Jack Dorsey’s resignation from Twitter on Monday was a surprise, but given the company’s ongoing challenges it was perhaps long overdue.
Described by Wired as “
the soul of Twitter”, Dorsey was a talisman-like figure. His return to lead Twitter in 2015 was intended to signify that the company hadn’t lost its way, stuck as it had been for years with a failure to innovate or monetise particularly well.
But despite
loving Twitter, since his return Dorsey was never all-in on the company he created when he hacked together an SMS public messaging service in 2006. Being the CEO of one public company is a big enough job, but running two high-profile tech companies—Twitter and Square—is not advisable unless you can clone yourself.
I’m often wary of activist investors pushing boards and executives around, but Elliott Management’s
agitations last year, which resulted in them getting
board seats, were spurred by a sluggish approach to growth and innovation that came from the top, and Dorsey’s seeming inability to focus and make quick decisions.
With Spaces, tipping, Communities, the Blue and Super Follows subscription products, and more, Twitter is now innovating faster than ever, driven by a great product team. But it’s unclear if any of the money-making opportunities these new features offer will bear fruit. And having a part-time CEO is not a reassuring sign even if things are going great.
Being a tech CEO is all about solving business and product challenges by getting both those sides of the company to work in sync. And new CEO Parag Agrawal has plenty to keep him busy in that regard. Yesterday I
spotted a promoted tweet suggesting your friends might like anti-abuse service Block Party as a Christmas present. When third parties are suggesting safety tools as a
gift idea, you know Twitter is lagging behind where it should be on that front.
And aside from benefitting from the tech stock boom of 2020, Twitter’s share price has lingered in the same region for years. Impressive moves on the business front are needed, like making sure Twitter Blue is compelling enough that the company can report significant revenue growth quarter after quarter.

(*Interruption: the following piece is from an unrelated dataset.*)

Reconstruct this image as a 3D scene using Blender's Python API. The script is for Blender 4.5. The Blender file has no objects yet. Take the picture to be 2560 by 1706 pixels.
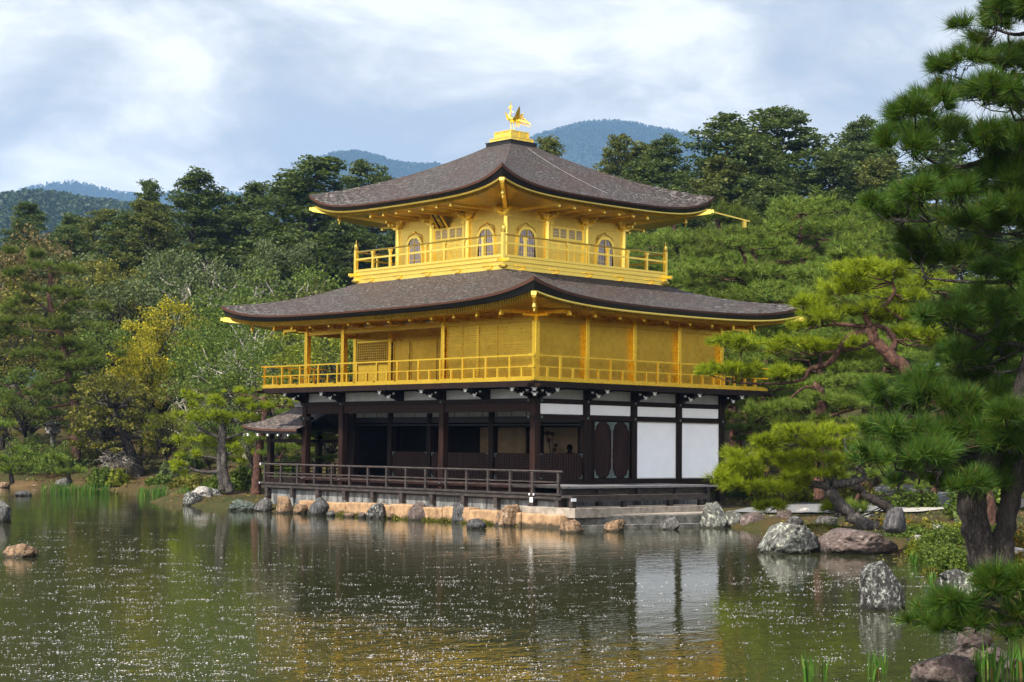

Some have suggested that as a decade-long Twitter employee who was close to Dorsey, Agrawal isn’t a clean enough break. But the worst thing Twitter could have done is have appointed some former Disney or Pepsi exec with a love for big money deals but no familiarity with handling the complex issues—from user safety to protection of democracy—that a modern social media CEO faces.
So I wish Agrawal all the best, and congratulate Square on finally having a full-time CEO.